As for the TV adaptation, it must be said that its creator, the screenwriter Jack Thorne, did make an effort to temper the ‘human nature’ message by providing ‘back stories’ for its main protagonists. So, for example, we were given to deduce that the savagery of one of the most violent child characters might be, at least in part, a function of the loveless household he had been brought up in. But such tweaks only mitigated to a limited extent the original message carried by Golding’s book and which, as we have seen, the author himself was never shy of defending. In light of this, we can only agree with what Steve Coleman wrote in an article on Golding in the August 1993 edition of this journal: ‘Few novels have so eloquently served the cause of capitalist ideology which contends that humans are inherently aggressive, gullible, self-serving, easily led and uncooperative than Golding’s Lord of the Flies.’

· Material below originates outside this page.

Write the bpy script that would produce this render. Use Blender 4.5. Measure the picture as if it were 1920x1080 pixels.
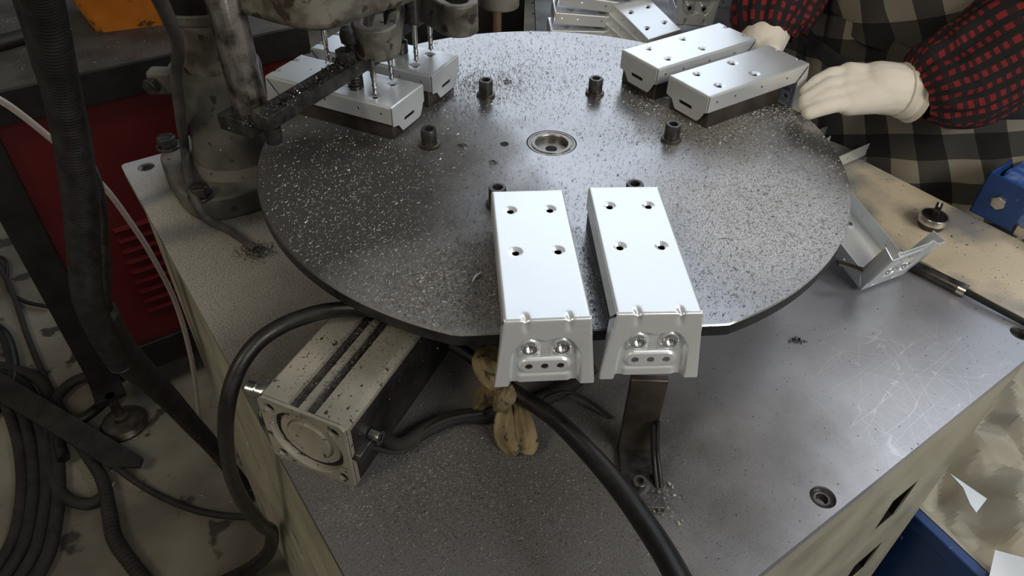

So one thing to be said is that the 2026 TV version of the book came across as a bit of a throwback, largely reflecting as it did views about human nature which have been widely superseded since the book’s original publication. It seemed to close its eyes to the large amount of recent well-evidenced research and investigation on the topic to be found in works whose titles speak for themselves, for example Beyond War. The Human Potential for Peace; Team Human; Survival of the Friendliest: Understanding Our Origins and Rediscovering Our Common Humanity; Ultra-Social, many of which have been discussed in articles and reviews in the Socialist Standard (see Suggested reading ). The majority of these investigations conclude not that human beings are automatically non-selfish, non-competitive, or non-prone to violence but rather that selfishness, non-cooperation and fighting are not their most natural inclination, even if they are capable of being driven to such behaviour by circumstances. The historian Rutger Bregman, in particular, in his 2020 book, Humankind. A Hopeful History (reviewed in the Socialist Standard May 2021), explicitly takes up Golding’s challenge about the kind of situation portrayed in Lord of the Flies by recounting a ‘real-life’ story of shipwrecked schoolboys. What took place in this case was the exact opposite of what was portrayed by Golding. In 1965, six boys from a boarding school in Tonga stole a boat, got caught in a storm, and were washed up on a remote, uninhabited island in the Pacific. They stayed there for 15 months, during which time they established a friendly cooperative way of living, taking care of one another before they were discovered and rescued. In other words, when real children found themselves alone on a real island, there was no impulse to tyranny, no one descended into savagery, nor was any kind of cruel hierarchy set up as in Golding’s novel. This, as well as other examples of human behaviour Bregman draws on, leads him to reject the notion of an innately self-serving, potentially evil human species. Instead anti-social behaviour, when it occurs, is seen as the reaction of the highly adaptable and flexible creatures that human beings are to conditioning and circumstance (ie, bad circumstances can make us bad people), all of which lies very far away from Golding’s dark view of humanity.

So, while there is no doubt that, when people feel unsafe, unseen, deprived, or their needs are unmet, their actions can shift in unpredictable and undesirable ways, overwhelmingly it is the human capacity for working cooperatively with others that comes to the fore when circumstances make it necessary. What we can envisage with some confidence, therefore, is the likelihood that this will be the default behaviour in the democratic free-access society of from each according to ability to each according to need that is campaigned for by socialists. So not difficult at all to imagine that, in a society organised in that way, peacefulness, cooperation and empathy – the diametrical opposite of what is portrayed in Lord of the Flies – will be the overwhelming order of the day.